**EXERCISE PROMPT:** Could you transcribe the material below exactly, without leaving out a single line?

* BEGIN *

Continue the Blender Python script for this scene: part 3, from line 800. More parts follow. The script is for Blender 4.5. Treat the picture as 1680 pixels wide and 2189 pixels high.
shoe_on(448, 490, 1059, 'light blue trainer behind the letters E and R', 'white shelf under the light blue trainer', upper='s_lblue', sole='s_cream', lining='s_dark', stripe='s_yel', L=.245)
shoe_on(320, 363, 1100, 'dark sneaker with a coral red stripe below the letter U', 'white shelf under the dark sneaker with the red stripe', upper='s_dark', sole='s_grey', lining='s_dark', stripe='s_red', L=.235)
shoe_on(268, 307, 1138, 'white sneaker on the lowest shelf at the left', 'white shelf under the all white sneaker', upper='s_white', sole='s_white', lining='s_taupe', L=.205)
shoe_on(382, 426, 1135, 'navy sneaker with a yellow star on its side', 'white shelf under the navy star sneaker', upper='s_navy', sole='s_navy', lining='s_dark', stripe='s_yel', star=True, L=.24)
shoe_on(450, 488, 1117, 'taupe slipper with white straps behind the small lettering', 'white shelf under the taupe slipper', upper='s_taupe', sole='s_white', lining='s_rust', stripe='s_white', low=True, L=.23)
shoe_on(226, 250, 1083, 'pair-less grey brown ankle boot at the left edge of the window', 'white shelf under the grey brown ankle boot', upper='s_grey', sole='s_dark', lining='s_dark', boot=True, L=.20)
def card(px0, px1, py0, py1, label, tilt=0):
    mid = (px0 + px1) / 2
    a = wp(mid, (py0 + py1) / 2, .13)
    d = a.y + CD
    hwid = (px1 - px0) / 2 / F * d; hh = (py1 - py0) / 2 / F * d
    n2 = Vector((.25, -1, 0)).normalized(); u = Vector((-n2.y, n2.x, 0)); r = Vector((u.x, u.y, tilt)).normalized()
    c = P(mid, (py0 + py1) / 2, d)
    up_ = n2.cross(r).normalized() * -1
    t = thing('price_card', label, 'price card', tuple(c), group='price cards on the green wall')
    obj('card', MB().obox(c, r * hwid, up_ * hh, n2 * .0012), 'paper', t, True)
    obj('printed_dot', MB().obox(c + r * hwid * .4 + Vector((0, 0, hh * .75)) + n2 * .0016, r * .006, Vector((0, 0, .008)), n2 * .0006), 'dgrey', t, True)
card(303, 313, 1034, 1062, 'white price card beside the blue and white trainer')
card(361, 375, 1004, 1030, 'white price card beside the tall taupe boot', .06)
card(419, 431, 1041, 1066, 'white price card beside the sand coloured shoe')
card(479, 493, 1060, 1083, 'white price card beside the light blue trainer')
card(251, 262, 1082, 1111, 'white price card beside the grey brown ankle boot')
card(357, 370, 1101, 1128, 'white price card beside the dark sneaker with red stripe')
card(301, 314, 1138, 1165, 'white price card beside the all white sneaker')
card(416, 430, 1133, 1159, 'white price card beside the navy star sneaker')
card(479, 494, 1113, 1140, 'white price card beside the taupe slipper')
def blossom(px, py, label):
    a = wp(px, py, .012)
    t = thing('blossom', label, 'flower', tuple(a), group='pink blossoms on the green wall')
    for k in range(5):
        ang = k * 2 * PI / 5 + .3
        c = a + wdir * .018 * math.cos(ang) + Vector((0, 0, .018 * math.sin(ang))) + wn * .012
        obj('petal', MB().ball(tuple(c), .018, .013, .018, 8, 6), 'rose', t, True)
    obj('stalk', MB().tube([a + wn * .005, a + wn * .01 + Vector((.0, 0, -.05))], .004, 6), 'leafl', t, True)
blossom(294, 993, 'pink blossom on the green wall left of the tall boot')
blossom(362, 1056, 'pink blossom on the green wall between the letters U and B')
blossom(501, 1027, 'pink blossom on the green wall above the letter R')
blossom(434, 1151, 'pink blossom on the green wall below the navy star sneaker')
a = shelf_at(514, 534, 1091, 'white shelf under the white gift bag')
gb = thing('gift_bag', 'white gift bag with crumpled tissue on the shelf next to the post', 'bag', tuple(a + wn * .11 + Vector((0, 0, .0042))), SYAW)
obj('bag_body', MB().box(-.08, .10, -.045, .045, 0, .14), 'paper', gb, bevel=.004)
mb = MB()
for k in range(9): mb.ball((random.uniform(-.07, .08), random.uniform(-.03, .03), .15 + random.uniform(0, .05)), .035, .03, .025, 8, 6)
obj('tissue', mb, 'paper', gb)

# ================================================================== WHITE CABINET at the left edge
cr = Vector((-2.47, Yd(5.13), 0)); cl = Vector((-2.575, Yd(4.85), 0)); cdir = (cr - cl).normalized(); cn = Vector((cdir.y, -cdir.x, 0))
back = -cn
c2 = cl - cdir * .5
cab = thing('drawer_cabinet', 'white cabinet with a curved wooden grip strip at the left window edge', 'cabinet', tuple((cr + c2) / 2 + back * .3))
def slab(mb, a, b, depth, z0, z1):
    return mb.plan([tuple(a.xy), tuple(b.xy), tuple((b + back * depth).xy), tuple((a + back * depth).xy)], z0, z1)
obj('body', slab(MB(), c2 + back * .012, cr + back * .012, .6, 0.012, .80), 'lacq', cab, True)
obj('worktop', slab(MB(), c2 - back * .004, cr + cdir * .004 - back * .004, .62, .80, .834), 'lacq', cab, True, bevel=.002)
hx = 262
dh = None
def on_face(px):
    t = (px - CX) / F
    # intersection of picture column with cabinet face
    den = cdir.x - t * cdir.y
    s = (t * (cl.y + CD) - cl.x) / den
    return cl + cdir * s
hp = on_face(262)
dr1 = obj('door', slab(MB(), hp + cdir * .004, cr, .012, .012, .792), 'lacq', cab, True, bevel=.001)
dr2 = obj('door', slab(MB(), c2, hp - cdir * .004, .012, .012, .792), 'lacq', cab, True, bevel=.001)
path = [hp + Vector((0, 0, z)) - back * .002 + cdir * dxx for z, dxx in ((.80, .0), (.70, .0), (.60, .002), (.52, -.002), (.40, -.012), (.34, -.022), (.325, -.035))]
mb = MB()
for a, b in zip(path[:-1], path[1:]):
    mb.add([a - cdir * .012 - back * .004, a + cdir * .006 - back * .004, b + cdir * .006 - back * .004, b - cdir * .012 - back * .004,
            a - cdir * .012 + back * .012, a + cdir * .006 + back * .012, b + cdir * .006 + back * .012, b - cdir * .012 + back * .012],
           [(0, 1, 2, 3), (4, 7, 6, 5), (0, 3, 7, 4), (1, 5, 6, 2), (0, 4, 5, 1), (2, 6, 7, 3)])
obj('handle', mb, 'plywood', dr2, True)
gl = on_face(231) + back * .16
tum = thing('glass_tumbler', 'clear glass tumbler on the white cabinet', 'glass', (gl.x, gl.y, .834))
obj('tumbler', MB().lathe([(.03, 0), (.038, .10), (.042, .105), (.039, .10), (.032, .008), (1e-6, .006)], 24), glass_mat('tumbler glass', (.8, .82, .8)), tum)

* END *

**SOLUTION BELOW:**
Continue the Blender Python script for this scene: part 3, from line 800. More parts follow. The script is for Blender 4.5. Treat the picture as 1680 pixels wide and 2189 pixels high.
shoe_on(448, 490, 1059, 'light blue trainer behind the letters E and R', 'white shelf under the light blue trainer', upper='s_lblue', sole='s_cream', lining='s_dark', stripe='s_yel', L=.245)
shoe_on(320, 363, 1100, 'dark sneaker with a coral red stripe below the letter U', 'white shelf under the dark sneaker with the red stripe', upper='s_dark', sole='s_grey', lining='s_dark', stripe='s_red', L=.235)
shoe_on(268, 307, 1138, 'white sneaker on the lowest shelf at the left', 'white shelf under the all white sneaker', upper='s_white', sole='s_white', lining='s_taupe', L=.205)
shoe_on(382, 426, 1135, 'navy sneaker with a yellow star on its side', 'white shelf under the navy star sneaker', upper='s_navy', sole='s_navy', lining='s_dark', stripe='s_yel', star=True, L=.24)
shoe_on(450, 488, 1117, 'taupe slipper with white straps behind the small lettering', 'white shelf under the taupe slipper', upper='s_taupe', sole='s_white', lining='s_rust', stripe='s_white', low=True, L=.23)
shoe_on(226, 250, 1083, 'pair-less grey brown ankle boot at the left edge of the window', 'white shelf under the grey brown ankle boot', upper='s_grey', sole='s_dark', lining='s_dark', boot=True, L=.20)
def card(px0, px1, py0, py1, label, tilt=0):
    mid = (px0 + px1) / 2
    a = wp(mid, (py0 + py1) / 2, .13)
    d = a.y + CD
    hwid = (px1 - px0) / 2 / F * d; hh = (py1 - py0) / 2 / F * d
    n2 = Vector((.25, -1, 0)).normalized(); u = Vector((-n2.y, n2.x, 0)); r = Vector((u.x, u.y, tilt)).normalized()
    c = P(mid, (py0 + py1) / 2, d)
    up_ = n2.cross(r).normalized() * -1
    t = thing('price_card', label, 'price card', tuple(c), group='price cards on the green wall')
    obj('card', MB().obox(c, r * hwid, up_ * hh, n2 * .0012), 'paper', t, True)
    obj('printed_dot', MB().obox(c + r * hwid * .4 + Vector((0, 0, hh * .75)) + n2 * .0016, r * .006, Vector((0, 0, .008)), n2 * .0006), 'dgrey', t, True)
card(303, 313, 1034, 1062, 'white price card beside the blue and white trainer')
card(361, 375, 1004, 1030, 'white price card beside the tall taupe boot', .06)
card(419, 431, 1041, 1066, 'white price card beside the sand coloured shoe')
card(479, 493, 1060, 1083, 'white price card beside the light blue trainer')
card(251, 262, 1082, 1111, 'white price card beside the grey brown ankle boot')
card(357, 370, 1101, 1128, 'white price card beside the dark sneaker with red stripe')
card(301, 314, 1138, 1165, 'white price card beside the all white sneaker')
card(416, 430, 1133, 1159, 'white price card beside the navy star sneaker')
card(479, 494, 1113, 1140, 'white price card beside the taupe slipper')
def blossom(px, py, label):
    a = wp(px, py, .012)
    t = thing('blossom', label, 'flower', tuple(a), group='pink blossoms on the green wall')
    for k in range(5):
        ang = k * 2 * PI / 5 + .3
        c = a + wdir * .018 * math.cos(ang) + Vector((0, 0, .018 * math.sin(ang))) + wn * .012
        obj('petal', MB().ball(tuple(c), .018, .013, .018, 8, 6), 'rose', t, True)
    obj('stalk', MB().tube([a + wn * .005, a + wn * .01 + Vector((.0, 0, -.05))], .004, 6), 'leafl', t, True)
blossom(294, 993, 'pink blossom on the green wall left of the tall boot')
blossom(362, 1056, 'pink blossom on the green wall between the letters U and B')
blossom(501, 1027, 'pink blossom on the green wall above the letter R')
blossom(434, 1151, 'pink blossom on the green wall below the navy star sneaker')
a = shelf_at(514, 534, 1091, 'white shelf under the white gift bag')
gb = thing('gift_bag', 'white gift bag with crumpled tissue on the shelf next to the post', 'bag', tuple(a + wn * .11 + Vector((0, 0, .0042))), SYAW)
obj('bag_body', MB().box(-.08, .10, -.045, .045, 0, .14), 'paper', gb, bevel=.004)
mb = MB()
for k in range(9): mb.ball((random.uniform(-.07, .08), random.uniform(-.03, .03), .15 + random.uniform(0, .05)), .035, .03, .025, 8, 6)
obj('tissue', mb, 'paper', gb)

# ================================================================== WHITE CABINET at the left edge
cr = Vector((-2.47, Yd(5.13), 0)); cl = Vector((-2.575, Yd(4.85), 0)); cdir = (cr - cl).normalized(); cn = Vector((cdir.y, -cdir.x, 0))
back = -cn
c2 = cl - cdir * .5
cab = thing('drawer_cabinet', 'white cabinet with a curved wooden grip strip at the left window edge', 'cabinet', tuple((cr + c2) / 2 + back * .3))
def slab(mb, a, b, depth, z0, z1):
    return mb.plan([tuple(a.xy), tuple(b.xy), tuple((b + back * depth).xy), tuple((a + back * depth).xy)], z0, z1)
obj('body', slab(MB(), c2 + back * .012, cr + back * .012, .6, 0.012, .80), 'lacq', cab, True)
obj('worktop', slab(MB(), c2 - back * .004, cr + cdir * .004 - back * .004, .62, .80, .834), 'lacq', cab, True, bevel=.002)
hx = 262
dh = None
def on_face(px):
    t = (px - CX) / F
    # intersection of picture column with cabinet face
    den = cdir.x - t * cdir.y
    s = (t * (cl.y + CD) - cl.x) / den
    return cl + cdir * s
hp = on_face(262)
dr1 = obj('door', slab(MB(), hp + cdir * .004, cr, .012, .012, .792), 'lacq', cab, True, bevel=.001)
dr2 = obj('door', slab(MB(), c2, hp - cdir * .004, .012, .012, .792), 'lacq', cab, True, bevel=.001)
path = [hp + Vector((0, 0, z)) - back * .002 + cdir * dxx for z, dxx in ((.80, .0), (.70, .0), (.60, .002), (.52, -.002), (.40, -.012), (.34, -.022), (.325, -.035))]
mb = MB()
for a, b in zip(path[:-1], path[1:]):
    mb.add([a - cdir * .012 - back * .004, a + cdir * .006 - back * .004, b + cdir * .006 - back * .004, b - cdir * .012 - back * .004,
            a - cdir * .012 + back * .012, a + cdir * .006 + back * .012, b + cdir * .006 + back * .012, b - cdir * .012 + back * .012],
           [(0, 1, 2, 3), (4, 7, 6, 5), (0, 3, 7, 4), (1, 5, 6, 2), (0, 4, 5, 1), (2, 6, 7, 3)])
obj('handle', mb, 'plywood', dr2, True)
gl = on_face(231) + back * .16
tum = thing('glass_tumbler', 'clear glass tumbler on the white cabinet', 'glass', (gl.x, gl.y, .834))
obj('tumbler', MB().lathe([(.03, 0), (.038, .10), (.042, .105), (.039, .10), (.032, .008), (1e-6, .006)], 24), glass_mat('tumbler glass', (.8, .82, .8)), tum)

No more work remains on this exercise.